The silky handmade folds of fazzoletti look plain but snap beneath a lemony orange glaze of a citrus sauce sparked with shaved bottarga roe. Toothy semolina gnocchi in spicy tomato sauce bump against nuggets of fried eggplant that melt away like creamy pats of nightshade butter. A tangle of spaghetti with cockles, so clean and oceanic, as well as an off-menu special of square-cut tonnarelli in a cacio e pepe sauce, amped by toasted black pepper, Pecorino, and nutty brown butter, were as good as any I've tasted in Philly.

The over-garlicked escarole Caesar at lunch was one of the few dishes I didn't love. In fact, the overcrowded and chaotic lunch hour is probably Res Ipsa's weakest service.
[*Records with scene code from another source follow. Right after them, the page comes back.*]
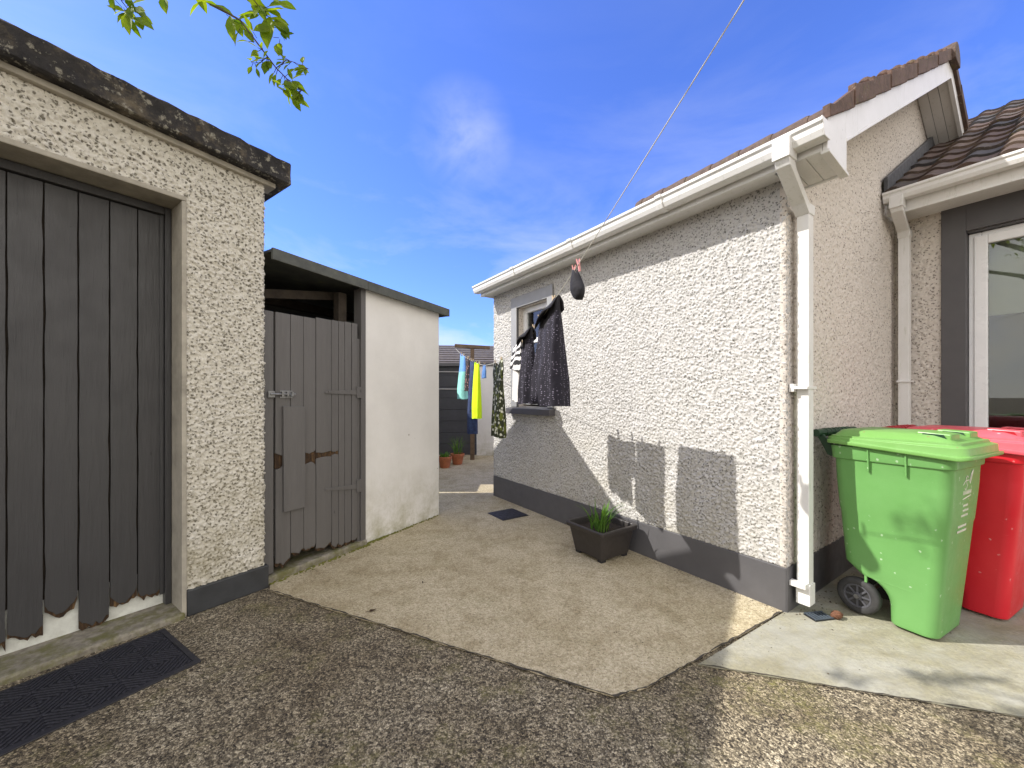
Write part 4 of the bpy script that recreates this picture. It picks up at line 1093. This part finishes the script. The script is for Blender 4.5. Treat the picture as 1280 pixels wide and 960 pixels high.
def garment(name, Y0, Y1, length, mt, label, cat, bul=.05, flare=1.0, scoop=0., seed=1, fold=.012, top_slope=None, sleeves=0., hemslant=0., dx=0., drop=.0, yoke=None, twist=0., nf=2.5, collar=False):
    r = random.Random(seed); nu, nv = 26, 30
    yc = (Y0 + Y1) / 2; A = (Y1 - Y0) / 2
    tx = Vector((-.266, 1, 0)).normalized(); ny = Vector((tx.y, -tx.x, 0))
    A = A / tx.y
    sl = (lineZ(Y1) - lineZ(Y0)) / (2 * A)
    ph = [r.uniform(0, 6) for _ in range(6)]
    root = Vector((lineX(yc) + dx, yc, lineZ(yc) - drop))
    V = []; F = []
    ring = []
    N_ = 2 * nu
    for j in range(nv + 1):
        v = j / nv
        a = A * (1 + (flare - 1) * v)
        if sleeves and v < .3: a += sleeves * math.exp(-((v - .12) / .09) ** 2)
        bb = bul * (.30 + .70 * min(1, v * 1.3))
        for k in range(N_):
            th = 2 * math.pi * k / N_
            cu = math.cos(th); u = math.copysign(abs(cu) ** .7, cu); sd_ = math.sin(th)
            wob = fold * (v ** .6) * (math.sin(u * nf * 3.1 + ph[0] + v * 1.4) + .6 * math.sin(u * nf * 5.3 + ph[1] - v * 2) + .35 * math.sin(u * nf * 9 + ph[2]))
            lat = bb * math.copysign(abs(sd_) ** .8, sd_) + wob + twist * v * u * A
            zz = -length * v * (1 + hemslant * u) + sl * a * u * (1 - v)
            if scoop: zz -= scoop * math.exp(-(u / .38) ** 4) * (1 - v) ** 3
            zz += .006 * math.sin(u * 4 + ph[3]) * v - .012 * math.cos(u * math.pi) * (1 - v) ** 6
            p = tx * (a * u + .008 * math.sin(v * 6 + ph[4]) * v) + ny * lat + Vector((0, 0, zz))
            V.append(tuple(p))
    for j in range(nv):
        for k in range(N_):
            k2 = (k + 1) % N_
            F.append((j * N_ + k, j * N_ + k2, (j + 1) * N_ + k2, (j + 1) * N_ + k))
    mb = MB(); mb.add(V, F); o = mb.build(name, mt, None, smooth=True)
    o.location = root
    if yoke:
        o.data.materials.append(yoke[1])
        for p in o.data.polygons:
            if p.index // N_ < yoke[0]: p.material_index = 1
    if collar:
        mb = MB(); n_ = 12; rings = []
        for i in range(n_ + 1):
            q = i / n_ * 2 - 1; uu = A * .98 * q; zt = sl * uu + .010 - .008 * q * q; wv = 1 - .35 * q * q
            sec = [(-.085 * wv, -.062 - .01 * math.sin(q * 5)), (-.045 * wv, -.022), (-.012, .006), (.012, .008), (.034, -.03), (.040, -.085), (.030, -.086), (.024, -.03), (.006, -.004), (-.012, -.006), (-.043 * wv, -.034), (-.078 * wv, -.070)]
            rings.append([tuple(tx * uu + ny * a_ + Vector((0, 0, zt + c_))) for a_, c_ in sec])
        mb.loft(rings); fixn(mb.build('collar', MT['fab_black'], o, smooth=True))
    tag(o, label, cat); return o
def peg(Y, m, label, s=1., dx=0):
    b = MB()
    b.prism([(-.005, -.006, -.035), (-.001, -.006, -.035), (-.0015, -.006, .02), (-.008, -.006, .042), (-.012, -.006, .042), (-.006, -.006, .0)], (0, .012, 0))
    b.prism([(.005, -.006, -.035), (.001, -.006, -.035), (.0015, -.006, .02), (.008, -.006, .042), (.012, -.006, .042), (.006, -.006, .0)], (0, .012, 0))
    o = fixn(b.build('clothes_peg', m)); o.location = (lineX(Y) + dx, Y, lineZ(Y)); o.rotation_euler = (random.uniform(-.2, .2), random.uniform(-.2, .2), random.uniform(-.6, .6))
    o.scale = (s, s, s)
    tag(o, label, 'peg', 'pegs along the washing line')
garment('dotted_dress', 2.58, 2.92, .66, MT['fab_dots'], 'larger black dotted dress with plain black top hanging nearest on the line', 'dress', .088, 1.14, .05, 2, .016, yoke=(4, MT['fab_black']), hemslant=-.02, dx=.015, collar=True)
garment('dotted_dress', 3.02, 3.24, .56, MT['fab_dots'], 'smaller black dotted dress hanging between the larger dress and the zebra top', 'dress', .055, 1.1, .03, 3, .014, yoke=(4, MT['fab_black']), dx=-.025, collar=True)
garment('zebra_top', 3.25, 3.50, .22, MT['fab_zebra'], 'black and white zebra striped top pegged in front of the side window', 'top', .035, 1.08, 0, 4, .008, hemslant=-.1, dx=-.04)
garment('white_top', 3.27, 3.50, .47, MT['fab_white'], 'plain white cloth hanging below and behind the zebra striped top', 'top', .02, .95, 0, 5, .012, dx=-.03, drop=.02)
garment('leaf_print_dress', 4.05, 4.42, .80, MT['fab_camo'], 'long dark green leaf print dress hanging by the far house corner', 'dress', .045, .95, .03, 6, .012, sleeves=.05)
garment('blue_cloth', 4.95, 5.10, .16, MT['fab_sky'], 'small mid blue cloth on the line right of the neon shirt', 'cloth', .02, .9, 0, 7, .006)
garment('neon_shirt', 5.30, 5.62, .76, MT['fab_neon'], 'bright neon yellow shirt hanging on the line', 'shirt', .05, 1.05, 0, 8, .012, dx=-.02)
garment('navy_trousers', 5.80, 6.10, 1.10, MT['fab_navy'], 'long navy trousers hanging left of the neon shirt', 'trousers', .06, .9, 0, 9, .014)
garment('patterned_top', 6.25, 6.50, .52, MT['fab_floral'], 'small dark patterned top between the navy trousers and blue shirt', 'top', .04, 1.0, 0, 10, .012)
garment('blue_shirt', 6.75, 7.25, .78, MT['fab_blue'], 'pale blue and mint green shirt hanging nearest the timber post', 'shirt', .07, .9, 0, 11, .014)
# little black hat on two pink pegs
b = MB(); rings = []
for i in range(15):
    f = i / 14; hw = (.030 + .030 * min(1, f * 1.5)) * math.sqrt(max(.02, 1 - max(0, (f - .62) / .38) ** 2)); bw = .014 + .024 * math.sin(math.pi * min(1, f * .9))
    cx = -.035 * f
    rings.append([(bw * math.cos(2 * math.pi * k / 20) + .01 * f, hw * math.sin(2 * math.pi * k / 20) + cx, -.165 * f - .015 + .018 * math.cos(2 * math.pi * k / 20 * 2) * (1 - f) ** 2) for k in range(20)])
b.loft(rings); o = fixn(b.build('woolly_hat', MT['fab_black'], None, smooth=True)); o.location = (lineX(2.285) - .005, 2.285, lineZ(2.285) - .01); o.rotation_euler = (0, 0, .25)
tag(o, 'small black hat pegged alone on the line against the white wall', 'hat')
peg(2.262, MT['peg'], 'pink peg on the near side of the small black hat', .95, .008); peg(2.315, MT['peg'], 'pink peg on the far side of the small black hat', .95)
for Y, nm in ((2.64, 'near shoulder of the larger dotted dress'), (2.90, 'far shoulder of the larger dotted dress'), (3.06, 'near shoulder of the smaller dotted dress'), (3.19, 'far shoulder of the smaller dotted dress'), (3.28, 'near corner of the zebra top'), (3.40, 'far corner of the zebra top'), (4.1, 'near shoulder of the leaf print dress'), (4.38, 'far shoulder of the leaf print dress'), (5.0, 'small mid blue cloth'), (5.35, 'near end of the neon shirt'), (5.58, 'far end of the neon shirt'), (5.85, 'near end of the navy trousers'), (6.05, 'far end of the navy trousers'), (6.35, 'dark patterned top'), (6.85, 'near end of the blue shirt'), (7.15, 'far end of the blue shirt')):
    peg(Y, MT['peg_wood'], 'pale wooden peg holding the ' + nm)

# ------------------------------------------------------------------ far end of the yard
ob = empty('outbuilding', 'dark grey boarded outbuilding with a slate roof at the far end of the yard', 'outbuilding', (-2.2, 8.75, 0), R(0))
b = MB()
for k in range(8): b.box(-2.6, 1.40, -.02 - .004 * (k % 2), .1, k * .255, k * .255 + .25)
b.build('wall', simple('dark_grey_boarding', (.055, .057, .065), .5, .15, 6, .15), ob, .004)
b = MB(); b.box(-2.6, 1.39, .1, 2.4, 0, 2.02); b.build('core', MT['dark_room'], ob)
rt_ = MB(); b = MB()
for k in range(9):
    f0, f1 = k / 9, (k + 1) / 9
    b.prism([(-2.8, -.10 + 2.1 * f0, 2.03 + .72 * f0 + .02), (3.0, -.10 + 2.1 * f0, 2.0 + .68 * f0 + .02), (3.0, -.10 + 2.1 * f1 + .04, 2.0 + .68 * f1 + .006), (-2.8, -.10 + 2.1 * f1 + .04, 2.03 + .72 * f1 + .006)], (0, 0, -.018))
b.build('roof', MT['slate'], ob)
b = MB(); b.box(-2.7, 2.9, -.13, -.09, 1.98, 2.045); b.build('eaves_board', MT['plinth'], ob)
for z_ in (1.86, 1.48):
    b = MB(); b.tube([(-.6 if z_ < 1.8 else .2, -.05, z_), (1.30, -.05, z_ - .01)], .008, 6); b.build('conduit', MT['pvc'], ob)
wp = empty('end_wall', 'narrow white painted end wall beside the dark outbuilding', 'wall', (-.72, 8.64, 0), 0)
b = MB(); b.box(-.06, .34, 0, .12, 0, 2.02); b.build('wall', MT['shed_wall'], wp, .006)
gt = empty('yard_gate', 'dark charcoal boarded gate beside the narrow white end wall', 'gate', (-.37, 8.66, 0), 0)
b = MB()
for k in range(6): b.box(k * .16, k * .16 + .155, 0, .03, .04, 1.98)
b.build('panel', simple('charcoal_boarding', (.032, .032, .042), .5, .15, 6, .15), gt, .003)
b = MB(); b.box(0, .96, .031, .06, .3, .4).box(0, .96, .031, .06, 1.6, 1.7); b.each('rail', MT['timber'], gt)
bw_ = empty('boundary_wall', 'tall rendered boundary wall running behind the shed towards the dark outbuilding', 'wall', (-1.95, 5.75, 0), R(-2))
b = MB(); b.box(-.12, .0, 0, 3.0, 0, 2.15).box(-.12, 0, -.45, -.003, 0, 1.38); b.build('wall', MT['mortar'], bw_); b = MB(); b.box(-.15, .03, -.02, 3.0, 2.15, 2.2); b.build('coping', MT['coping'], bw_, .01)
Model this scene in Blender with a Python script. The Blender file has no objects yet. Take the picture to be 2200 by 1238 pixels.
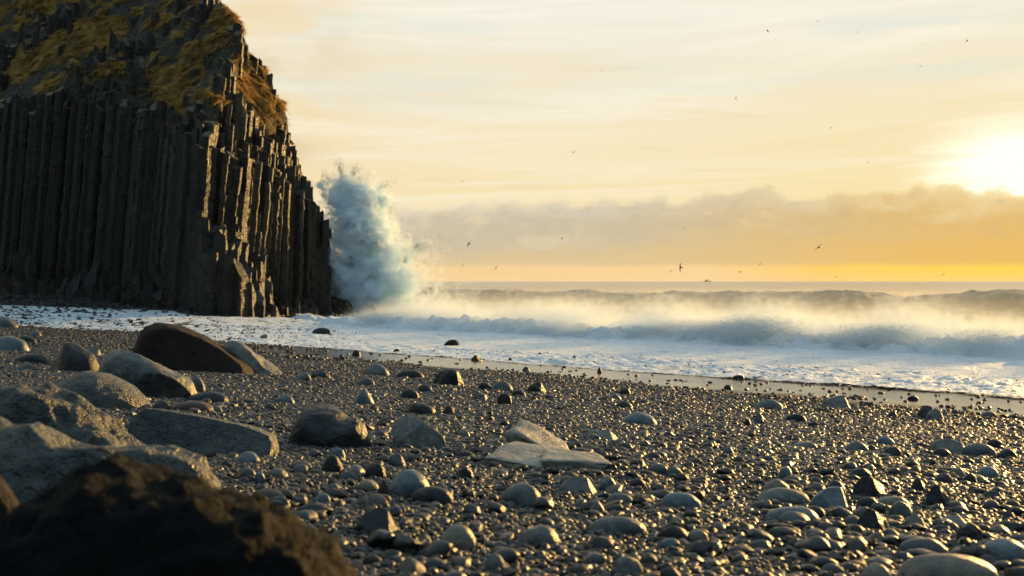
import bpy, bmesh, math, random
import numpy as np
from mathutils import Vector, Matrix, Euler

random.seed(7)
RNG = np.random.default_rng(11)
sc = bpy.context.scene
COL = sc.collection
R = math.radians
FPX = 2444.0          # focal length in pixels of the 2200 px wide photograph
CAMZ = 3.0            # eye height above still water
HOR = 604.0           # horizon row

# ------------------------------------------------------------------ camera
cd = bpy.data.cameras.new("camera")
cam = bpy.data.objects.new("camera", cd)
COL.objects.link(cam)
cd.sensor_width = 36.0
cd.lens = 36.0 * FPX / 2200.0
cd.clip_start = 0.05
cd.clip_end = 60000.0
cam.location = (0, 0, CAMZ)
cam.rotation_euler = (R(90.0) - math.atan(15.0 / FPX), 0, 0)
cd.dof.use_dof = True
cd.dof.focus_distance = 13.0
cd.dof.aperture_fstop = 4.0
sc.camera = cam

# ------------------------------------------------------------------ render
sc.render.engine = 'CYCLES'
sc.view_settings.view_transform = 'Standard'
sc.view_settings.look = 'None'
sc.view_settings.exposure = 0.8
sc.view_settings.gamma = 1.0
cy = sc.cycles
cy.use_denoising = True
cy.max_bounces = 18
cy.diffuse_bounces = 2
cy.glossy_bounces = 3
cy.transmission_bounces = 3
cy.transparent_max_bounces = 8
cy.volume_bounces = 16
cy.volume_step_rate = 1.0
cy.volume_max_steps = 160
cy.sample_clamp_indirect = 4.0
cy.caustics_reflective = False
cy.caustics_refractive = False

SUN_AZ = R(39.0)                           # towards +X from +Y
SUN_EL = R(8.5)

# ------------------------------------------------------------------ node helper
class NT:
    def __init__(s, tree):
        s.t = tree
    def n(s, typ, **kw):
        nd = s.t.nodes.new(typ)
        for k, v in kw.items():
            setattr(nd, k, v)
        return nd
    def set(s, sock, v):
        if hasattr(v, 'is_output') or isinstance(v, bpy.types.NodeSocket):
            s.t.links.new(v, sock)
        elif v is not None:
            sock.default_value = v
    def m(s, op, a, b=None, c=None, clamp=False):
        nd = s.n('ShaderNodeMath', operation=op, use_clamp=clamp)
        s.set(nd.inputs[0], a)
        if b is not None: s.set(nd.inputs[1], b)
        if c is not None: s.set(nd.inputs[2], c)
        return nd.outputs[0]
    def v(s, op, a, b=None, out=0):
        nd = s.n('ShaderNodeVectorMath', operation=op)
        s.set(nd.inputs[0], a)
        if b is not None: s.set(nd.inputs[1], b)
        return nd.outputs[out]
    def xyz(s, x, y, z):
        nd = s.n('ShaderNodeCombineXYZ')
        s.set(nd.inputs[0], x); s.set(nd.inputs[1], y); s.set(nd.inputs[2], z)
        return nd.outputs[0]
    def sep(s, v):
        nd = s.n('ShaderNodeSeparateXYZ'); s.set(nd.inputs[0], v)
        return nd.outputs
    def ss(s, x, a, b, lo=0.0, hi=1.0):
        nd = s.n('ShaderNodeMapRange', interpolation_type='SMOOTHSTEP')
        s.set(nd.inputs[0], x); s.set(nd.inputs[1], a); s.set(nd.inputs[2], b)
        s.set(nd.inputs[3], lo); s.set(nd.inputs[4], hi)
        return nd.outputs[0]
    def noise(s, vec, scale, detail=4.0, rough=0.55, dist=0.0, color=False):
        nd = s.n('ShaderNodeTexNoise')
        if vec is not None: s.set(nd.inputs['Vector'], vec)
        nd.inputs['Scale'].default_value = scale
        nd.inputs['Detail'].default_value = detail
        nd.inputs['Roughness'].default_value = rough
        nd.inputs['Distortion'].default_value = dist
        return nd.outputs[1 if color else 0]
    def vor(s, vec, scale, feature='F1', out=0, rnd=1.0):
        nd = s.n('ShaderNodeTexVoronoi', feature=feature)
        if vec is not None: s.set(nd.inputs['Vector'], vec)
        nd.inputs['Scale'].default_value = scale
        nd.inputs['Randomness'].default_value = rnd
        return nd.outputs[out]
    def mix(s, f, a, b, blend='MIX'):
        nd = s.n('ShaderNodeMix', data_type='RGBA', blend_type=blend)
        s.set(nd.inputs[0], f)
        s.set(nd.inputs[6], tuple(a) + (1,) if isinstance(a, (tuple, list)) and len(a) == 3 else a)
        s.set(nd.inputs[7], tuple(b) + (1,) if isinstance(b, (tuple, list)) and len(b) == 3 else b)
        return nd.outputs[2]
    def ramp(s, x, stops, interp='LINEAR'):
        nd = s.n('ShaderNodeValToRGB')
        cr = nd.color_ramp; cr.interpolation = interp
        while len(cr.elements) > 1: cr.elements.remove(cr.elements[-1])
        for i, (p, c) in enumerate(stops):
            e = cr.elements[0] if i == 0 else cr.elements.new(p)
            e.position = p
            e.color = (tuple(c) + (1,)) if isinstance(c, (tuple, list)) else (c, c, c, 1)
        s.set(nd.inputs[0], x)
        return nd.outputs[0]
    def bump(s, h, strength=0.5, dist=0.1, nrm=None):
        nd = s.n('ShaderNodeBump')
        nd.inputs['Strength'].default_value = strength
        nd.inputs['Distance'].default_value = dist
        s.set(nd.inputs['Height'], h)
        if nrm is not None: s.set(nd.inputs['Normal'], nrm)
        return nd.outputs[0]

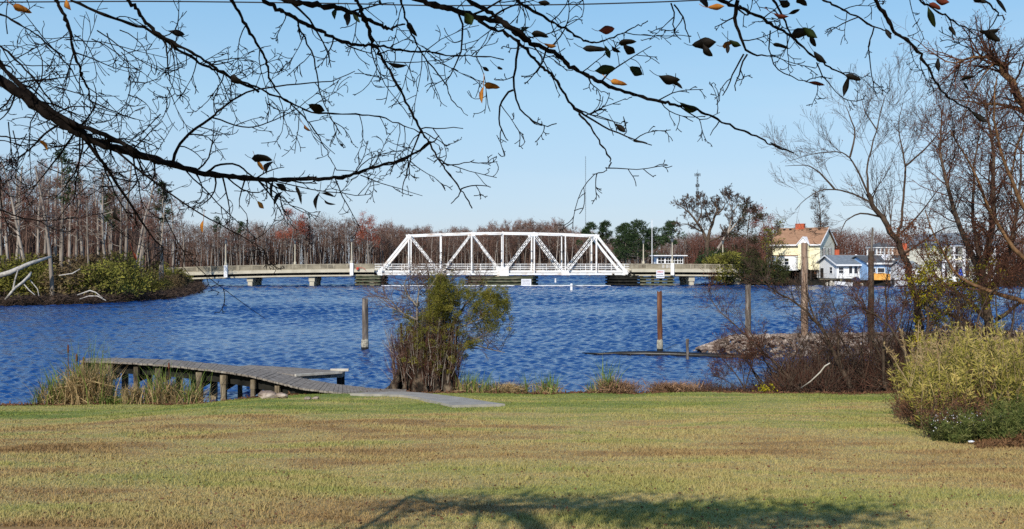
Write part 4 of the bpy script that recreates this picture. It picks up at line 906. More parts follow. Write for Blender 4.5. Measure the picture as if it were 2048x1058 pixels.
def wetfoot(t, r, z0, z1, zb, lean=0):
    MB().lathe([(r * 1.16, -.5), (r * 1.18, .1), (r * 1.08, z0)], (0, 0, 0), 11).build('wet_foot', M['wet'], t)
    MB().lathe([(r * 1.10, z0 + .002), (r * 1.22, z0 + .08), (r * 1.16, z1), (r * .9, zb)], (lean * z1, 0, 0), 11).build('encrusted_band', M['barnacle'], t)
t, _ = piling('thick grey mooring post left of the cypress clump', 730, 598, 699, 41.2, .135, M['post_grey']); wetfoot(t, .135, .10, .36, .44)
t, _ = piling('rust-brown mooring post alone in open water right of centre', 1320, 583, 703, 40.2, .105, M['post_rust'], -.012); wetfoot(t, .105, .12, .42, .5, -.012)
t, _ = piling('short thin stake beside the floating log', 1375, 678, 722, 36.8, .055, M['post_grey'], -.01, .3); 
t, _ = piling('grey post at the tip of the rock jetty', 1496, 570, 690, 42.0, .13, M['post_grey'])
t, _ = piling('tall pale post rising against the yellow house', 1609, 487, 698, 40.0, .14, M['post_tan'], .0, .1)
t, _ = piling('tall dark pole beside the blue house, inside the bare thicket', 1742, 503, 700, 39.0, .12, M['bark_brown'], 0, .08)
MB().tube([(0, 0, _ - .4), (.04, 0, _ + .5), (.06, 0, EYE + (529 - 455) / F * 39)], [.05, .045, .035], 7).build('iron_pipe', M['post_grey'], t)
# floating log
b = MB(); pp = [(1165, 711), (1200, 713), (1240, 712), (1290, 713), (1340, 714), (1400, 716), (1445, 718), (1500, 721)]
pts = []
for px, py in pp:
    d = EYE / (py - 3 - 529) * F; pts.append(((px - 1024) / F * d, d, .04))
b.tube(pts, [.02, .05, .085, .12, .12, .11, .12, .13], 9); tag(b.build('floating_log', M['wet'], smooth=True), 'long black waterlogged log lying in front of the jetty', 'log')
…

The prices at dinner, though, with entrées mostly in the low $20s (and half-portion pastas available for $13), are incredibly reasonable. But the $50 chef's tasting, coordinated deftly by charming manager Megan Andrews ("our secret weapon," says Akin) and her outgoing staff, is the best way to sample an array of what this kitchen can do.

Among the small-plate starters, don't miss the insalata verde, a lettuce-less salad where each morsel is a sign of spring - ramps, peas, fava beans, asparagus - magnified by a vinaigrette made from whey, a by-product of the house ricotta. A mound of fresh diced lamb tartare, lemony, minted, and crunchy with bits of pickled fennel stalks, is a beautiful homage to Zahav, sided with some clever risotto rice crackers that are a nod to Aldine. The plump Portuguese sardines, simply grilled and dabbed with olive oil and lemon, are a clear tribute to Zeppoli and perfect in their unfettered presentation - not unlike the rustic soup at lunch with heirloom Abruzzi beans, escarole, and ash-roasted garlic.

And yet, in this spare, bright space where every economy is decisive, Ferreri is expressing a culinary identity that is ultimately becoming his own. I taste it in the stellar vegetarian sandwich option for lunch - a thick round of clove-spiced fried eggplant on a house-baked bun with tomato jam that eats like a garden juice bomb. I taste it in the little touches, like the orange zest and piquant anchovy oil that elevate the deeply charred (yet still crunchy) cauliflower starter to another level - just when I thought Philly didn't need another cauliflower dish. Grilled broccolini basks in a warm vinaigrette that adds a meaty luster from rendered lamb bacon.

The large-format sharing dishes that culminate dinner also show this talent, finding nuances in familiar foods like chicken and whole fish. It starts with the stellar family-style sides - the amazingly crunchy potatoes roasted in smoky vegetable ash salt, a spicy long hot pepper, a quenching fennel-citrus salad, and peppery broccoli rabe. Then it's a matter of finesse and good taste, like choosing a sea-forward dorade (as opposed to the milder, more common branzino), stuffing it with herbs, and serving it deboned in all its moist glory, striped with salsa verde, along with its head and meaty collars splayed like wings flying off the side of the plate.

The whole chicken, meanwhile, has become a cliché of the modern restaurant, the perpetual object of upscale comfort refinements. But Res Ipsa's is already one of the city's best birds, salt-cured, then roasted upside down for maximum juiciness before a flip and finishing roast that turns its skin into a tawny crisp of poultry parchment. The deep-brown agrodolce sauce, fortified stock turned sweet and sour with sugar and vinegar, is every bit as irresistible as the "country sweet" wing sauce that inspired it from Ferreri's upbringing in Rochester, N.Y.

So many personal histories, enduring kitchen relationships, evolving demographics, and broader trends can go into the creation of yet another fashionable day part cafe-restaurant. And yet when almost every bite is so thoughtfully crafted, and the overall results so outweigh the expectations of a minimalist vanilla box of a room, a critic can only shrug, proclaim "Res Ipsa!" and suggest you go. The food at this little gem, in all its personalities and many parts, really does speak for itself.